ANSSI director, Guillaume Poupard, is keen to avoid any repeat of the US elections last November, where Kremlin-backed operatives are thought to have tried to influence public opinion by leaking damaging Democratic Party emails and seeding fake news stories.

In a new interview with France 24 he warned that political parties simply aren’t able to tackle the threat from nation state hackers on their own.

“It’s pretty serious, because on one side there are strong attackers, while on the other, there are political parties. Fundamentally, political parties, like small and medium-size businesses … are not equipped to deal with the situation alone,” he told the TV station.

“We’re clearly not up against people who are throwing punches just to see what happens. There’s a real strategy that includes cyber [attacks], interference and leaked information… These are people whom we’re obviously following closely. Even if we can’t be sure that they’re the same, they’re attackers who regularly come knocking on our ministers’ doors.”

Poupard claimed that his agency would step in quickly to warn the public if any hacked information was leaked for political purposes ahead of the elections.

“It wasn’t very natural for American intelligence agencies to communicate to the broader public.
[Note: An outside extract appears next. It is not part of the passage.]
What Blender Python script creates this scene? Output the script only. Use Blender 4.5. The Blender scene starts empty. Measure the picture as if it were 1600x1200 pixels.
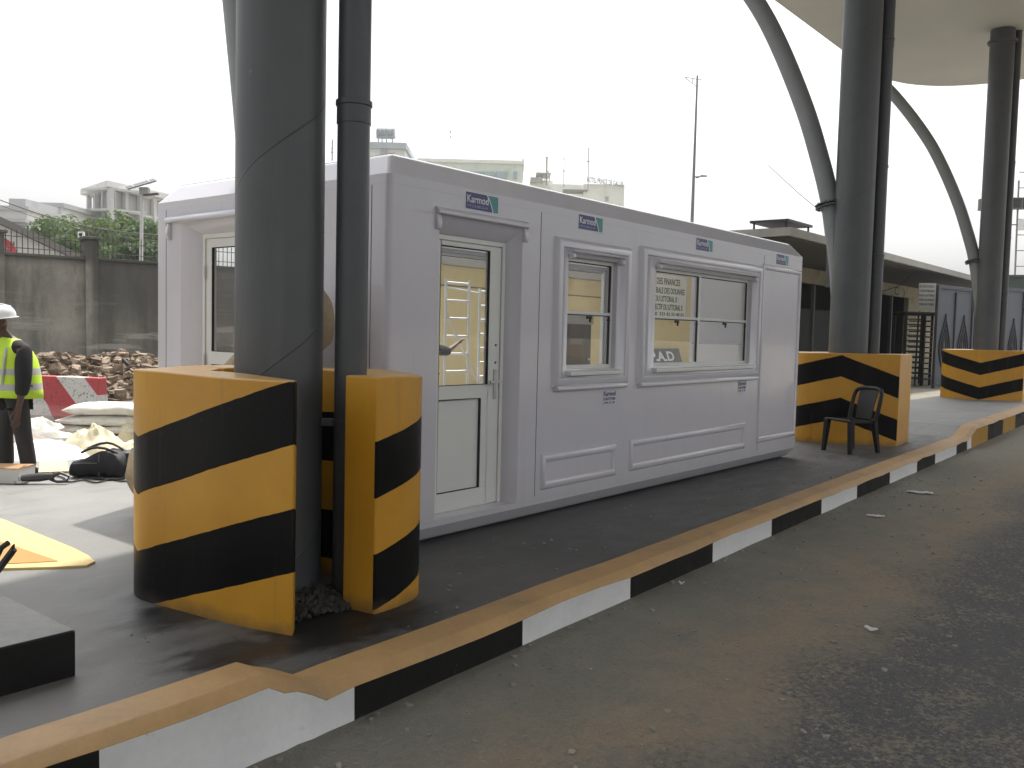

It’s not easy for them, they can’t say much without running the risk of revealing how they obtained their information,” he’s quoted as saying.

“In France, ANSSI can speak pretty freely and there’s no conflict of interest because we’re not an intelligence service.”

Ilia Kolochenko, CEO of web security firm High-Tech Bridge, welcomed any attempt to strengthen critical infrastructure and mitigate the cyber threat to elections.

However, he argued that hackers are unlikelty to be able to change the outcome of an election in a developed country like France.

“We should not exaggerate the risks, but instead perform an objective and holistic assessment of the risks to implement appropriate and reasonable mitigation,” he concluded.

That said, if the intelligence reports are accurate, Russian state-sponsored hackers were not necessarily tasked with getting one candidate elected to the White House, but in fundamentally undermining the US democratic process, and they appear to have been fairly successful in doing that.